У него был свой, личный счет к Сталину за то, что тот, невзлюбив Ленинград и вечно подозревая его во фронде, опасаясь оттуда бунта, фактически подставил город под страшный блокадный удар. Именно Гранин первым сказал об этом преступлении и убедительно подтвердил свою правоту личными свидетельствами с фронта и из осажденного города.

...Да, почти век бытия. Это много, это трудно. Были в его огромной жизни разные страницы. Была и подпись под вошедшим в историю «Письмом 42-х» в поддержку Ельцина в пору его противостояния с Верховным Советом РФ. Многие сегодня осуждают подписавших тот документ, одобрявший действия человека, активно участвовавшего в разрушении Советского Союза, далекого от образцов государственной мудрости. Но я бы тут проявил осторожность. Наши оценки меняются. А тогда, вспомните, очень многих пугала вышедшая из берегов стихия, и мало кто представлял последствия того черного октября 1993 года. Одно несомненно: все эти люди — Окуджава, Астафьев, Василь Быков, Гранин — ни в малейшей степени не преследовали личную выгоду, которую извлекли для себя те, кто был реально приближен к ельцинской власти, кто занимался вывозом из страны капиталов, доставшихся в наследство от уничтоженной страны, кто воровал, выгадывал, припрятывал.

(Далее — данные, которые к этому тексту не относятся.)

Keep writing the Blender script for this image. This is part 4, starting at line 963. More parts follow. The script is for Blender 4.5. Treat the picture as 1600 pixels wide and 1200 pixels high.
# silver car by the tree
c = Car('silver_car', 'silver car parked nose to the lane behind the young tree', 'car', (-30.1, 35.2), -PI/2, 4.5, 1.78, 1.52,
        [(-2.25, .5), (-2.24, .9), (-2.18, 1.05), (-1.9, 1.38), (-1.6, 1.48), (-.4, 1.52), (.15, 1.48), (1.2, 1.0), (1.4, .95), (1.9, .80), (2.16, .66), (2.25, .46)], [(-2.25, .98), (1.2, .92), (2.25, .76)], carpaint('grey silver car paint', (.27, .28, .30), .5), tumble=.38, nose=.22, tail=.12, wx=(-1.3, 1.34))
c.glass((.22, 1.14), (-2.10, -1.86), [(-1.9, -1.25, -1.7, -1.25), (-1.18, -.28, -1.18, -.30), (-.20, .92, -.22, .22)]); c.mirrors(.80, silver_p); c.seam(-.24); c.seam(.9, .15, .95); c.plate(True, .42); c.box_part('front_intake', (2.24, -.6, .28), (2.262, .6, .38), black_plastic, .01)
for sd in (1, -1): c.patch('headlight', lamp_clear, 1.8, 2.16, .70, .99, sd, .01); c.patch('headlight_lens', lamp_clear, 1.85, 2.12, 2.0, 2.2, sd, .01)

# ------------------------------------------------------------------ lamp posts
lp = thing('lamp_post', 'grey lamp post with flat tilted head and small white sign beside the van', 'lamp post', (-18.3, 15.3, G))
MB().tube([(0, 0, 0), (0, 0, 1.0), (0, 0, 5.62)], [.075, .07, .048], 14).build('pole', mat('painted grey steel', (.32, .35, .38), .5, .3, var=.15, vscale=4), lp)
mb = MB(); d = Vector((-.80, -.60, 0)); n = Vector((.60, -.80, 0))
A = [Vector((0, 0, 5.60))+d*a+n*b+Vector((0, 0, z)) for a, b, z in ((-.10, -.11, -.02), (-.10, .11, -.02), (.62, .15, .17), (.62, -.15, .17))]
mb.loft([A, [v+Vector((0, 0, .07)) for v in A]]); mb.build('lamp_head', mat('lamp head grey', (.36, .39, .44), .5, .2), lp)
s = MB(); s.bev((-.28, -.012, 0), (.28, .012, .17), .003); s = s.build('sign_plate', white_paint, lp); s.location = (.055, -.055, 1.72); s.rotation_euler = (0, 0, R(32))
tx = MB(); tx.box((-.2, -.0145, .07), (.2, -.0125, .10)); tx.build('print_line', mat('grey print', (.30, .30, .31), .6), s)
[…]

Они были совсем другими — и к Гранину это имеет самое прямое отношение.

Бесспорно, Даниил Александрович был тем самым человеком (а их, на мой взгляд, не так уж много), к которому прислушивался президент Владимир Путин. Очень многие стремятся к этому уху, но мало кому удается сказать что-то действительно такое, что имело бы на президента прямое влияние. Понимаю, что в другой час на эту тему можно было бы и поспорить, но сегодня для меня очевиден факт: после ухода Гранина другого человека из области культуры, обладающего подобным авторитетом, больше нет. И это, безусловно, печально.

Что касается фильма «Петр Первый. Завещание», то горжусь этой работой. К сожалению, Даниил Александрович, которому в ту пору уже перевалило за 90, в студии не появлялся. Их с Владимиром Бортко сценарий мне был явлен уже в полностью законченном виде, поэтому и особых комментариев к нему от Владимира Владимировича как режиссера не поступало. Однако я оценил всегдашнюю для мастера твердую писательскую руку, серьезность погружения в историю и железно нерушимую форму произведения. И духовные токи от него я тоже, конечно, ощущал. Как ощущал их от Булгакова, когда делал с Бортко «Собачье сердце»...

Очень надеюсь, что Россия и Петербург достойно увековечат память своего великого гражданина Даниила Александровича Гранина.